Nostalghia – Il luogo che non c’è
Giorni assolati nell’Italia centrale e meridionale sono quelli che trovano Tarkovskij e lo sceneggiatore e amico Tonino Guerra, alla ricerca di location per il film che vogliono realizzare assieme. Viaggiano in macchina, si scambiano opinioni, discutono di cinema e poesia, e fissano le prime idee su quello che diventerà Nostalghia (1983), il primo realizzato da Tarkovskij fuori dall’Unione Sovietica. Il loro itinerario è ripreso nel documentario Tempo di viaggio, in parte diario, in parte collezione di impressioni che restituisce anche la sintesi del conflitto tra vicinanza e distanza spirituale, vissuto dal regista lontano da casa.

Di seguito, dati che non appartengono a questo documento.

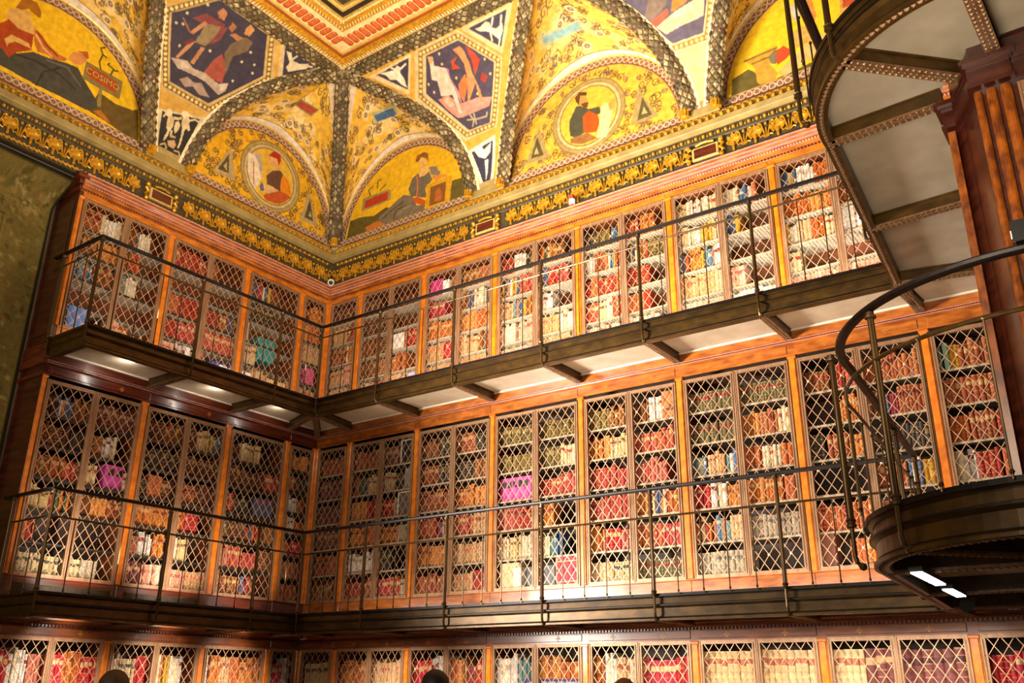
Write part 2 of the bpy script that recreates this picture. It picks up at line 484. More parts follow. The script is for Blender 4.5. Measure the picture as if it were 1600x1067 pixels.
SHELVES = {}   # (wall, bay, tier) -> list of row (z0, z1)
TNAME = {1: 'lowest', 2: 'middle', 3: 'upper'}
def bay_word(fr, b): return '%s bay from corner on the %s wall' % (ordinal(b + 1), fr.name)
def bookcase(fr, b, tier):
    PX = PXB if fr.k == 'B' else PXL
    sA, sB = PX[b], PX[b + 1]
    z0, z1 = TIER[tier]
    small = (sB - sA) < 0.9
    root = thing('bookcase', 'bookcase with brass lattice doors, %s tier, %s %s-wall bay from corner' % (TNAME[tier], ordinal(b + 1), fr.name), 'bookcase', fr.p((sA + sB) / 2, 0, z0),
                 'bookcases of the %s tier' % TNAME[tier])
    lo, hi = {1: (FLOOR, 0.088), 2: (0.32, 2.566), 3: (2.80, 4.538)}[tier]
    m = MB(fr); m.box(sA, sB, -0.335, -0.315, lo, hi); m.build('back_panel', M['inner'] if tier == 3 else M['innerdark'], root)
    for s in (sA, sB):
        m = MB(fr); o = 0.024
        m.box(*((s, s + o) if s == sA else (s - o, s)), -0.315, -0.03, z0 - 0.03, z1 + 0.03)
        m.build('side_panel', M['inner'], root)
    m = MB(fr); m.box(sA, sB, -0.315, -0.02, z1 + 0.005, z1 + 0.03); m.build('top_panel', M['inner'] if tier == 3 else M['innerdark'], root)
    # rows
    if tier == 2: n = 6 if not (fr.k == 'L' and b == 0) else 7
    elif tier == 3: n = 5
    else: n = 4
    rows = []
    dz = (z1 - z0) / n
    for i in range(n):
        rows.append((z0 + i * dz, z0 + (i + 1) * dz))
    SHELVES[(fr.k, b, tier)] = rows[::-1]
    for i, (a, _) in enumerate(rows):
        m = MB(fr); m.box(sA + 0.022, sB - 0.022, -0.312, -0.040, a - 0.020, a - 0.002)
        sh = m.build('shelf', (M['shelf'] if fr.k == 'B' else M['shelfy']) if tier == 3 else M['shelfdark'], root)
        m = MB(fr); m.bevelbox(sA + 0.022, sB - 0.022, -0.040, -0.028, a - 0.021, a - 0.001, 0.003)
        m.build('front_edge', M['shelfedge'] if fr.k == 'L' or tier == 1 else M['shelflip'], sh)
    # face: plinth, frieze, pilaster, doors
    p0, p1 = PLINTH[tier]
    m = MB(fr); m.bevelbox(sA, sB, -0.02, 0.006, p0, p1, 0.006); m.box(sA, sB, -0.02, 0.012, p1, p1 + 0.012)
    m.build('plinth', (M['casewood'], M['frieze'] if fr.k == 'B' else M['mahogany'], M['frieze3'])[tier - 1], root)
    fz0, fz1 = {1: (0.003, 0.088), 2: (2.470, 2.566), 3: (4.490, 4.538)}[tier]
    m = MB(fr); m.box(sA, sB, -0.02, 0.0, fz0, fz1); m.bevelbox(sA + 0.04, sB - 0.04, -0.002, 0.006, fz0 + 0.012, fz1 - 0.004, 0.004); m.box(sA, sB, -0.002, 0.012, fz0 - 0.012, fz0 + 0.006)
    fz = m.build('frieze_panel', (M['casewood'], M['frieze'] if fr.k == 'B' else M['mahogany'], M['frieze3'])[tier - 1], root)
    if tier < 3 and not small:
        for q in (0.27, 0.73):
            link('inlay', cross_mesh(), fz, mw=fr.mat(sA + (sB - sA) * q, 0.0065, (fz0 + fz1) / 2))
    pw = 0.074
    pz0, pz1 = p1 + 0.012, fz0 - 0.012
    if sA == 0:
        link('pilaster', pilaster_mesh(0.052, pz0, pz1), root, mw=fr.mat(0.030, 0, pz0))
    else:
        link('pilaster', pilaster_mesh(pw, pz0, pz1), root, mw=fr.mat(sA, 0, pz0))
    if (fr.k == 'L' and b == len(PX) - 2):
        link('pilaster', pilaster_mesh(0.05, pz0, pz1), root, mw=fr.mat(sB + 0.012, 0, pz0))
    a0 = sA + (0.058 if sA == 0 else pw / 2 + 0.003)
    a1 = sB - (pw / 2 + 0.003 if not (fr.k == 'L' and b == len(PX) - 2) else 0.018)
    nd = 1 if small else 2
    wd = (a1 - a0) / nd
    dz0, dz1 = z0 - 0.022, z1 + 0.022
    for i in range(nd):
        dr = link('door', doorframe_mesh(wd, dz1 - dz0), root, mw=fr.mat(a0 + wd * (i + 0.5), 0, dz0))
        la = lattice_mesh(wd - 0.072, dz1 - dz0 - 0.072, 0)
        link('lattice', la, dr, mw=Matrix.Translation((0, 0.0, 0.036)))
    return root
CASES = {}
for fr, PX in ((B, PXB), (L, PXL)):
    for b in range(len(PX) - 1):
        for tier in (1, 2, 3):
            CASES[(fr.k, b, tier)] = bookcase(fr, b, tier)
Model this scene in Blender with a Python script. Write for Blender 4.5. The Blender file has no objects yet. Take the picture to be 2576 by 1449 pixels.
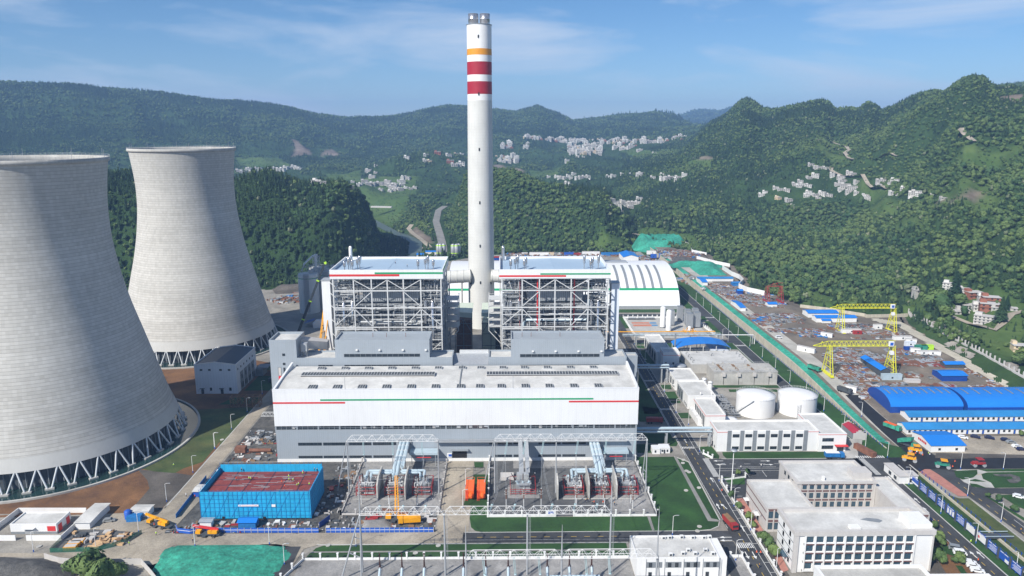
import bpy, math, random
import numpy as np
from math import sin, cos, tan, atan, atan2, radians as R, pi, sqrt
from mathutils import Vector
S = bpy.context.scene
COL = S.collection
# camera, sky, sun, exposure
CH, TH, PS, FP = 155.0, R(12.26), R(.787), 1850.0
cam = bpy.data.cameras.new('camera'); cam.sensor_width = 36; cam.lens = 36 * FP / 2576
cam.clip_start = 1; cam.clip_end = 40000
co = bpy.data.objects.new('camera', cam); COL.objects.link(co)
co.location = (0, 0, CH); co.rotation_euler = (pi / 2 - TH, 0, -PS); S.camera = co
SUN_EL, SUN_AZ = R(40), R(222)
w = bpy.data.worlds.new('World'); S.world = w; w.use_nodes = True
nt = w.node_tree; nt.nodes.clear(); N = nt.nodes.new; L = nt.links.new
out = N('ShaderNodeOutputWorld'); bg = N('ShaderNodeBackground'); sky = N('ShaderNodeTexSky')
sky.sky_type = 'NISHITA'; sky.sun_disc = False; sky.sun_elevation = SUN_EL; sky.sun_rotation = SUN_AZ
sky.altitude = 1200; sky.air_density = 1.0; sky.dust_density = .0; sky.ozone_density = 6.0
bg.inputs[1].default_value = .0625
tc = N('ShaderNodeTexCoord'); mp = N('ShaderNodeMapping'); mp.inputs['Scale'].default_value = (1.3, 1.3, 6.)
mp.inputs['Rotation'].default_value = (.0, .10, 0)
n1 = N('ShaderNodeTexNoise'); n1.inputs['Scale'].default_value = 2.3; n1.inputs['Detail'].default_value = 9; n1.inputs['Roughness'].default_value = .56
n1.inputs['Distortion'].default_value = .35
r1 = N('ShaderNodeValToRGB'); r1.color_ramp.elements[0].position = .48; r1.color_ramp.elements[1].position = .70
r1.color_ramp.elements[0].color = (0, 0, 0, 1); r1.color_ramp.elements[1].color = (.75, .75, .75, 1)
mx = N('ShaderNodeMixRGB'); mx.inputs[2].default_value = (8.8, 9.7, 11.0, 1)
L(tc.outputs['Generated'], mp.inputs[0]); L(mp.outputs[0], n1.inputs[0]); L(n1.outputs[0], r1.inputs[0])
L(r1.outputs[0], mx.inputs[0]); hs_ = N('ShaderNodeHueSaturation'); hs_.inputs['Saturation'].default_value = 1.12; hs_.inputs['Value'].default_value = 1.2; L(sky.outputs[0], hs_.inputs['Color']); L(hs_.outputs[0], mx.inputs[1]); L(mx.outputs[0], bg.inputs[0]); L(bg.outputs[0], out.inputs[0])
sl = bpy.data.lights.new('sun', 'SUN'); sl.energy = 4.7; sl.angle = R(.5); sl.color = (1, .955, .88)
so = bpy.data.objects.new('sun', sl); COL.objects.link(so)
sd = Vector((sin(SUN_AZ) * cos(SUN_EL), cos(SUN_AZ) * cos(SUN_EL), sin(SUN_EL)))
so.rotation_euler = sd.to_track_quat('Z', 'Y').to_euler(); so.location = (-300, -300, 500)
S.view_settings.view_transform = 'Standard'; S.view_settings.look = 'None'
S.view_settings.exposure = .5; S.view_settings.gamma = 1
try:
 S.cycles.max_bounces = 6; S.cycles.volume_bounces = 0; S.cycles.transparent_max_bounces = 6
except Exception: pass
# survey: bearings read off the photograph, turned into places
CR = dict(X1=(1380,1760,4.8308), X2=(1950,1760,3.963), M1=(1000,1100,4.5275), N4=(3500,1900,3.587), K4=(2500,920,4.293), C6=(1100,2040,1.7173), D=(0, 0, .62891), L1=(0,500,1.811), L2=(0,1200,2.342), L3=(0,1750,2.342), B1=(1050,950,2.415), B2=(1850,950,2.4155), T1=(1050,1450,2.415),
  T2=(1800,1450,2.229), R1=(2500,1150,2.415), R2=(3200,1050,2.415), R3=(2500,1650,2.215), R4=(3250,1550,1.922), C5=(1100,2000,1.7173),
  F1=(900,500,2.342), F2=(1900,500,2.342), F3=(3000,250,1.6104))
KD = 2576 / 4096
def uv(n, x, y):
 a, b, s = CR[n]; return ((a + x / s) * KD, (b + y / s) * KD)
def ray(u, v):
 a = (u - 1288) / FP; b = (724.5 - v) / FP
 return (sin(PS)*cos(TH) + a*cos(PS) + b*sin(PS)*sin(TH), cos(PS)*cos(TH) - a*sin(PS) + b*cos(PS)*sin(TH), -sin(TH) + b*cos(TH))
def g(n, x, y, z=0.):
 d = ray(*uv(n, x, y)); t = (z - CH) / d[2]; return (d[0]*t, d[1]*t, z)
def gy(n, x, y, Y):
 d = ray(*uv(n, x, y)); t = Y / d[1]; return (d[0]*t, Y, CH + d[2]*t)
def g2(n, pts, z=0.): return [g(n, a, b, z)[:2] for a, b in pts]
# mesh builder
class MB:
 def __init__(s): s.v = []; s.f = []; s.m = []; s.sm = []
 def add(s, vs, fs, m=0, smooth=False):
  o = len(s.v); s.v += [tuple(v) for v in vs]
  for f in fs: s.f.append(tuple(i + o for i in f)); s.m.append(m); s.sm.append(smooth)
  return s
 def box(s, x0, x1, y0, y1, z0, z1, m=0):
  return s.add([(x0,y0,z0),(x1,y0,z0),(x1,y1,z0),(x0,y1,z0),(x0,y0,z1),(x1,y0,z1),(x1,y1,z1),(x0,y1,z1)],
     [(0,3,2,1),(4,5,6,7),(0,1,5,4),(1,2,6,5),(2,3,7,6),(3,0,4,7)], m)
 def rbox(s, c, sx, sy, sz, a=0, m=0, tilt=0):
  ca, sa = cos(a), sin(a); vs = []
  for z in (0, sz):
   for x, y in ((-sx/2,-sy/2),(sx/2,-sy/2),(sx/2,sy/2),(-sx/2,sy/2)):
    zz = z + x * tilt
    vs.append((c[0]+x*ca-y*sa, c[1]+x*sa+y*ca, c[2]+zz))
  return s.add(vs, [(0,3,2,1),(4,5,6,7),(0,1,5,4),(1,2,6,5),(2,3,7,6),(3,0,4,7)], m)
 def bar(s, p, q, w, h=None, m=0):
  p, q = Vector(p), Vector(q); d = q - p
  if d.length < 1e-6: return s
  h = h or w; d.normalize(); up = Vector((0,0,1)) if abs(d.z) < .95 else Vector((0,1,0))
  a = d.cross(up).normalized() * w / 2; b = a.cross(d).normalized() * h / 2
  return s.add([p-a-b,p+a-b,p+a+b,p-a+b,q-a-b,q+a-b,q+a+b,q-a+b], [(0,3,2,1),(4,5,6,7),(0,1,5,4),(1,2,6,5),(2,3,7,6),(3,0,4,7)], m)
 def tube(s, pts, r, n=8, m=0, r2=None, cap=True):
  pts = [Vector(p) for p in pts]; k = len(pts); o = len(s.v); rings = []
  for i, p in enumerate(pts):
   d = (pts[min(i+1, k-1)] - pts[max(i-1, 0)]).normalized()
   up = Vector((0,0,1)) if abs(d.z) < .9 else Vector((0,1,0))
   a = d.cross(up).normalized(); b = a.cross(d).normalized(); rr = r if r2 is None else r + (r2-r)*i/(k-1)
   rings.append([p + (a*cos(2*pi*j/n) + b*sin(2*pi*j/n))*rr for j in range(n)])
  vs = [v for rg in rings for v in rg]; fs = [(i*n+j, i*n+(j+1)%n, (i+1)*n+(j+1)%n, (i+1)*n+j) for i in range(k-1) for j in range(n)]
  s.add(vs, fs, m, True)
  if cap: s.add(rings[0], [tuple(range(n))[::-1]], m); s.add(rings[-1], [tuple(range(n))], m)
  return s
 def lathe(s, cx, cy, prof, n=24, m=0, smooth=True, a0=0, a1=2*pi):
  full = abs(a1 - a0 - 2*pi) < 1e-6; nn = n if full else n + 1
  vs = [(cx + r*cos(a0+(a1-a0)*j/n), cy + r*sin(a0+(a1-a0)*j/n), z) for r, z in prof for j in range(nn)]
  fs = [(i*nn+j, i*nn+(j+1)%nn, (i+1)*nn+(j+1)%nn, (i+1)*nn+j) for i in range(len(prof)-1) for j in range(n)]
  return s.add(vs, fs, m, smooth)
 def prism(s, poly, z0, z1, m=0, mt=None):
  n = len(poly); ar = sum(poly[i][0]*poly[(i+1)%n][1]-poly[(i+1)%n][0]*poly[i][1] for i in range(n))
  if ar < 0: poly = poly[::-1]
  vs = [(x,y,z0) for x,y in poly] + [(x,y,z1) for x,y in poly]
  s.add(vs, [(i,(i+1)%n,n+(i+1)%n,n+i) for i in range(n)] , m)
  return s.add([(x,y,z1) for x,y in poly], [tuple(range(n))], m if mt is None else mt)
 def poly(s, poly, z, m=0):
  n = len(poly); ar = sum(poly[i][0]*poly[(i+1)%n][1]-poly[(i+1)%n][0]*poly[i][1] for i in range(n))
  if ar < 0: poly = poly[::-1]
  return s.add([(x,y,z) for x,y in poly], [tuple(range(n))], m)
 def strip(s, a, b, m=0):
  n = len(a); return s.add(list(a)+list(b), [(i,i+1,n+i+1,n+i) for i in range(n-1)], m)
 def build(s, name, mats, parent=None, origin=None):
  me = bpy.data.meshes.new(name); o = origin
  if parent is not None: o = tuple(ABS[parent.name])
  if o is None:
   a = np.array(s.v); o = (float(a[:,0].mean()), float(a[:,1].mean()), float(a[:,2].min()))
  vs = np.array(s.v, dtype=float) - np.array(o)
  me.from_pydata(vs.tolist(), [], s.f)
  for mt in (mats if isinstance(mats, (list, tuple)) else [mats]): me.materials.append(MATS[mt])
  me.polygons.foreach_set('material_index', s.m); me.polygons.foreach_set('use_smooth', s.sm); me.update()
  ob = bpy.data.objects.new(name, me); COL.objects.link(ob)
  if parent is not None: ob.parent = parent
  else: ob.location = o
  ABS[ob.name] = o
  return ob
ABS = {}
def tag(o, label, cat=None, group=None, kind=None):
 if label: o['label'] = label
 if cat: o['category'] = cat
 if group: o['group'] = group
 if kind: o['kind'] = kind
 return o
def thing(name, label, cat, loc=(0,0,0), group=None):
 o = bpy.data.objects.new(name, None); COL.objects.link(o); o.location = loc; o.empty_display_size = .5
 ABS[o.name] = tuple(loc); return tag(o, label, cat, group)
KIDS = {}
def dup(o, loc=None, rotz=None, label=None, group=None, scale=None, parent=None):
 c = o.copy(); COL.objects.link(c)
 if parent is not None: c.parent = parent
 if loc is not None: c.location = loc; ABS[c.name] = tuple(loc)
 if rotz is not None: c.rotation_euler = (0, 0, rotz)
 if scale is not None: c.scale = scale if isinstance(scale, tuple) else (scale,)*3
 if label: c['label'] = label
 if group: c['group'] = group
 if o.name not in KIDS: KIDS[o.name] = list(o.children)
 KIDS[c.name] = [dup(k, parent=c) for k in KIDS[o.name]]
 return c
def rep(T, name, mb, mat, offs):
 A = ABS[T.name]; w_ = MB(); w_.add([(v[0]+A[0], v[1]+A[1], v[2]+A[2]) for v in mb.v], mb.f); w_.m = list(mb.m); w_.sm = list(mb.sm); o = w_.build(name, mat, T); b = o.location.copy(); o.location = b + Vector(offs[0])
 for d in offs[1:100]:
  c = o.copy(); COL.objects.link(c); c.parent = T; c.location = b + Vector(d)
 if len(offs) > 100:
  r_ = MB()
  for d in offs[100:]: r_.add([(v[0]+d[0]+A[0], v[1]+d[1]+A[1], v[2]+d[2]+A[2]) for v in mb.v], mb.f, 0)
  r_.m = mb.m*len(offs[100:]); tag(r_.build(name, mat, T), None, kind='stuff')
 return o
def struct(name, mb, mat, origin=(0,0,0)):
 return tag(mb.build(name, mat, origin=origin), None, kind='structure')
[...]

Idealmente, il loro potrebbe essere il medesimo viaggio italiano seguito dal poeta Andrei Gorchakov (Oleg Yankovsky). Afflitto da un’insanabile malinconia che lo estrania dal luogo e dalle persone che lo circondano, compresa l’interprete Eugenia (Domiziana Giordano), Gorchakov è in Italia per compiere delle ricerche sul compositore Pavel Sosnovsky, come lui esule e suicidatosi al ritorno in patria. Affascinato dal “matto” Domenico (Erland Josephson), impegnato in una missione salvifica per l’umanità, a sua volta alieno a ciò che lo circonda, Gorchakov si presta a completare un rituale da questi intrapreso a Bagno Vignoni, in San Quirico d’Orcia.
Nostalghia è stato girato tra Toscana e Lazio. Memorabili le scene nell’Abbazia di San Galgano, in provincia di Siena, e nella chiesa allagata di Santa Maria in Vittorino, in provincia di Rieti
Gorchakov si muove in uno spazio di sintesi apparentemente impossibile, tra visioni di luoghi e di persone, il cui tentativo di conciliazione è rappresentato da una comunanza di dolore e solitudini. Co-prodotto dalla Rai, Nostalghia è la storia di un doppio esilio: quello spirituale del protagonista e quello volontario dello stesso Tarkovskij, deciso a non tornare in Unione Sovietica, anche a seguito di continui contrasti e censure riservate ai suoi film.
Tarkovskij muore a Parigi nel 1986, poco dopo aver completato il suo Sacrificio, apocalittica parabola di morte e redenzione girata sull’isola di Gotland, in Svezia. Un altro luogo dove la vita interiore dell’artista si esterna e brilla come una candela.